Back in the UK after three weeks in Brazil, Bahrain and Abu Dhabi and it’s not that cold! I usually get back at this time of year and fail to wear enough clothes and get a cold, cough, anything else. But it’s still quite warm and if it hadn’t have rained this morning, I would have given the lawn its last mow of 2015.

Those are the sort of things that occupy the mind after being away five weeks out of the last six. That and sending off those final invoices. I have a great long list of things to do but first of all I have to look back at Formula One last weekend and the slightest whiff of a stink that’s arising.

Excuse me if I just concentrate on the last race rather than look back over the whole year; can’t do that yet and now we’re hearing noises that all is not well at Mercedes, who have just dominated the championship. If you can’t do that in harmony then maybe you need to change the line-up – which is just what some people think might be on the horizon – although not for a year.

So Mercedes dominated again – actually, did they dominate? I think Ferrari were closer than they’ve been for some time and that was with the increasingly curmudgeonly Kimi Raikkonen rather than his more good humoured and normally quicker teammate Sebastian Vettel. He had every reason to be miserable after Ferrari royally stuffed him in qualifying; incredible how these things can happen but it once again just goes to show how tiny the margins are between getting it gloriously right and getting it disastrously wrong. And Formula One teams wear their hearts on their sleeves; it’s all there in the spotlight for all the world to see.

As you’re probably well aware, Kimi finished just 11s behind Lewis Hamilton after 55 laps of the Abu Dhabi Grand Prix. Sure, Lewis’s teammate Nico Rosberg was another eight seconds ahead, but Mercedes had worked on the best strategy for both of them, and frankly they weren’t that far ahead of Ferrari, and that had been the case in practice as well. But for the moment, we can only imagine what might happen next year. Even if Ferrari are getting closer, Mercedes could pull further away again.

The body language chez Mercedes is what is capturing the attention at the moment, however. It’s totally switched since the throwing of the cap in the cool-down room at Austin. The first corner manoeuvre there seems to have had lasting repercussions following the similar incident in Japan. Is that what has ignited Nico’s fire? Or is there more to it as Lewis has alluded; the possibility of ‘something on the car’ which has just cost Lewis those fragile tenths which exist between first and second on the grid? Six consecutive pole positions and three consecutive wins for Nico have been the result, with Lewis now the aggrieved recipient of dirty air, unstable aerodynamics, the second placed driver’s treatment when it comes to strategy and tactics, just as his teammate has suffered before that.

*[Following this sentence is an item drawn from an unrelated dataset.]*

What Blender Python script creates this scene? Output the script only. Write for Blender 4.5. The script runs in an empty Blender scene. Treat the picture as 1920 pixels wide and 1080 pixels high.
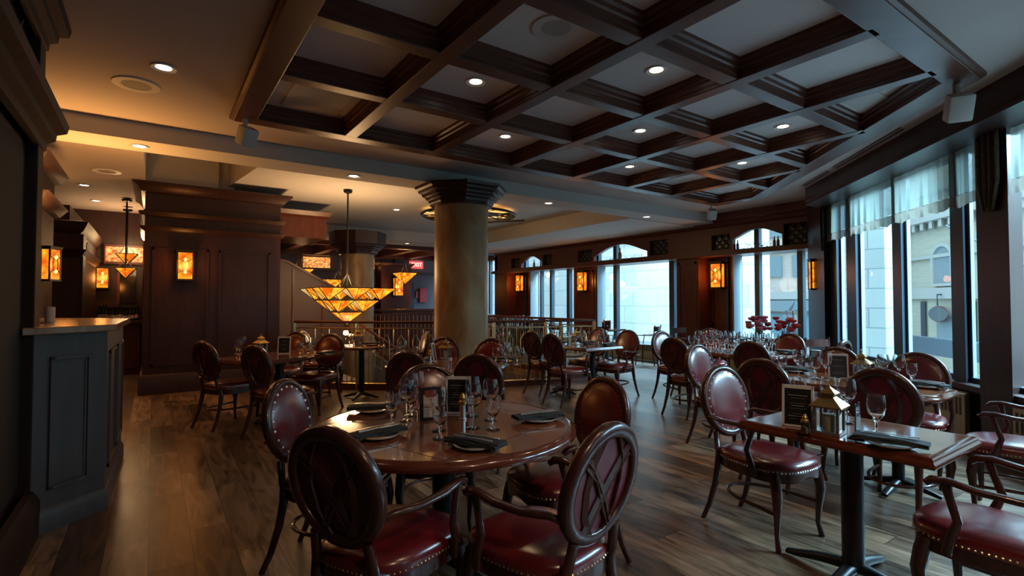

It was Rosberg who was the man complaining that he couldn’t get close and couldn’t overtake, now it’s Hamilton. Has he relaxed since clinching the World Championship? Those tiny tenths suggest not, I would say. He’s still pushing as hard as he knows; these guys are ultra-competitive, they don’t know how to lose.

But suddenly Lewis is back to being the aggrieved party, just as he was at Monaco earlier this year, questioning his team’s decisions. Is that the right thing to do during a race? Before or after, OK, but during? There are many minds at work formulating the right strategy, working for him on his side of the garage. They are the loyal subjects who have worked to win him his last two World Championships. Should their intelligence, experience, teamwork be questioned so publicly?

I read today that Toto Wolff wants to work with ‘nice people.’ Just who is he suggesting is nice and who isn’t? I would say any racing driver who is losing – especially to his teammate – isn’t necessarily nice so that means both of Toto’s drivers at some stage this season. Even Sebastian Vettel has tried to lighten up Nico, but now it’s Lewis who is playing the little boy lost. See him riding alone, in his own space, during the drivers’ parade, firmly plugged into his music – whatever that may be – doing his Michael Jackson bit. What is it? Sad? I guess there are some parents out there who have similar problems, but not with adult sportsmen!

Oh well, so it will continue. I guess it’s no different to the problems we find off the race track, in the paddock, where there are teams in trouble financially or perhaps managerially. There are teams requesting financial help, others losing their staff, two teams with an engine problem, three more with a loss of identity. There are permanent pleas for a greater financial reward for the participants, thanks to the high cost of this World Championship, but someone out there ‘sold’ the championship for their own gain and now the sport is no longer owned by those who should benefit from it.

The one positive that we did have recently was that there are four specialist companies out there willing to supply competitive but reasonably priced engines. How good would that have been, that we might have had another two or three teams participating and filling up the grid? But no, the offers were rejected because of the usual short-sightedness and self-interest which has come to dominate the paddock. We all know it, the guilty parties all know it, but we just seem to be in a downward spiral.

And so we head into the off-season with those stories ringing in our ears. Teams will be doing phenomenal things to prepare for Melbourne in just 109 days’ time, or testing in Spain considerably earlier. New cars are already planned, build programmes established. We can only look forward to a new season and new excitements. We know it’s going to be good; let’s take a slice of Eric and Ernie and look on the bright side!